Safety in Social Settings

Yes, it's possible to relax and have a good time while still making safety a priority! Whether it's a party, a Family Home Evening activity, or meeting at Swig for drinks, consider these tips for staying safe and looking out for your friends in social settings.

  • Make a plan. If you’re going out, go with people you trust. Agree to watch out for each other and plan to leave together. If your plans change, make sure to touch base with the other people in your group. Don’t leave someone stranded in an unfamiliar or unsafe situation.
  • Protect your drink. Don’t leave your drink unattended, and watch out for your friends’ drinks if you can. If you go to the bathroom or step outside, take the drink with you or toss it out. Drink from unopened containers or drinks you watched being made and poured. It’s not always possible to know if something has been added to someone’s drink. In drug-facilitated sexual assault, a perpetrator could use a substance that has no color, taste, or odor.
  • It’s okay to make something up. If you want to exit a situation immediately and are concerned about frightening or upsetting someone, it’s okay to lie. You are never obligated to remain in a situation that makes you feel uncomfortable, pressured, or threatened. You can also make something up to help a friend leave a situation that you think may be dangerous. Some excuses you could use are needing to take care of another friend or family member, an urgent phone call, not feeling well, and having to be somewhere else by a certain time.
  • Be a good friend. Trust your instincts. If you notice something that doesn’t feel right, it probably isn’t. Learn more about how to keep your friends safe in social settings.

Social Media Safety

What you choose to share on social media is always your decision, but what others choose to do with your information is not always be in your control. Take charge of your personal safety with the following social media safety tips.

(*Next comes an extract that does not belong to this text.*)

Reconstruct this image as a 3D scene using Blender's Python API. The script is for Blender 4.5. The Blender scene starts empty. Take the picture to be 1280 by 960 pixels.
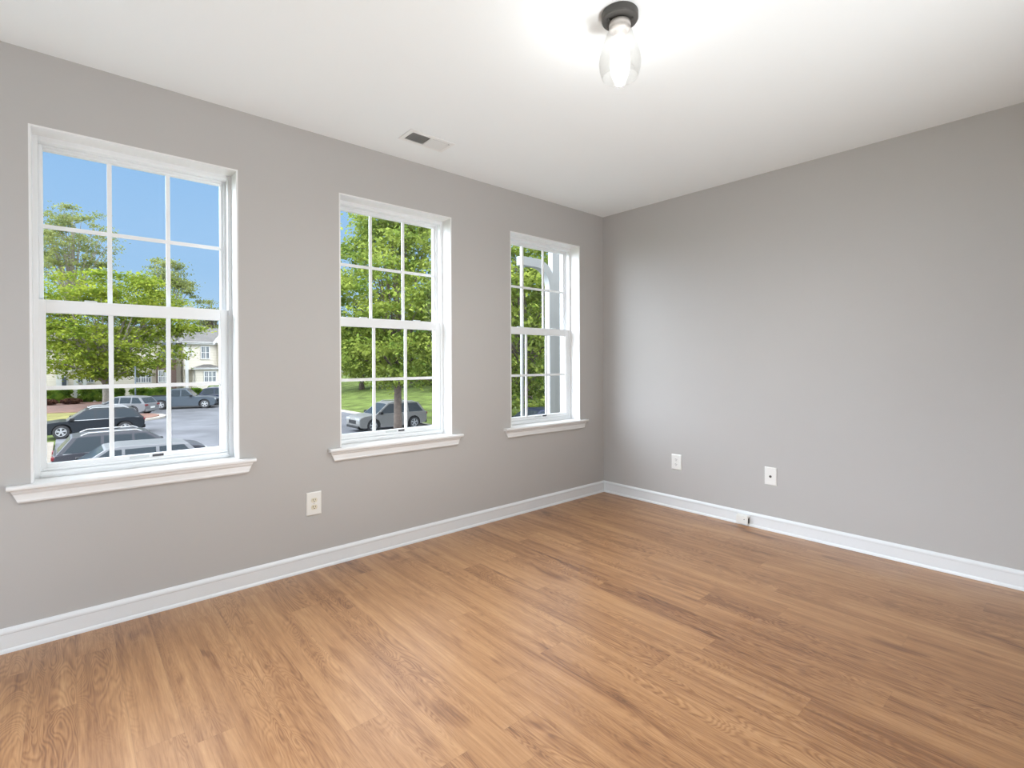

  • Personalize your privacy settings. Adjust your privacy settings on the site to your comfort level, and select options that limit who can view your information. These site-specific security pages can help you get started.
  • Pause before you post. Before you post, ask yourself if you are comfortable sharing this information with everyone who might see it. Once it’s posted online, it’s there forever. Even content that is deleted can sometimes be accessed by the website or through screenshots of the original post. Content that contains personal information or your whereabouts could pose a safety risk. Other posts may risk portraying you in a negative way, like pictures of partying or insults directed at a specific person or group.
  • Turn off geolocation. Many social media sites or apps will request to access your location, but in most cases this isn’t necessary. You can still get the most out of your online or app experience without sharing where you are. In addition to accessing your location, some sites make this information public. When you “check in” on sites like Facebook or Foursquare, you are sharing your exact location with people you may or may not know.
  • Use a private Internet connection. Avoid public Wi-Fi connections, like those offered at coffee shops or airports, when using a website that asks for a password. Limit your social media usage to personal or private Wi-Fi networks.
  • Talk to your friends about public posts. Let your friends know where you stand on sharing content that may have personally identifying information, like your location or a photo of you. Respect each other’s wishes about deleting posts that may be embarrassing or uncomfortable. Before you post something about another person, whether it mentions them indirectly, by name, or in a picture, ask their permission.
  • Report it. If someone is making you feel uncomfortable online you can report the interaction to the host site. You can use the “report” button near the chat window, flag a post as inappropriate, or submit a screenshot of the interaction directly to the host site.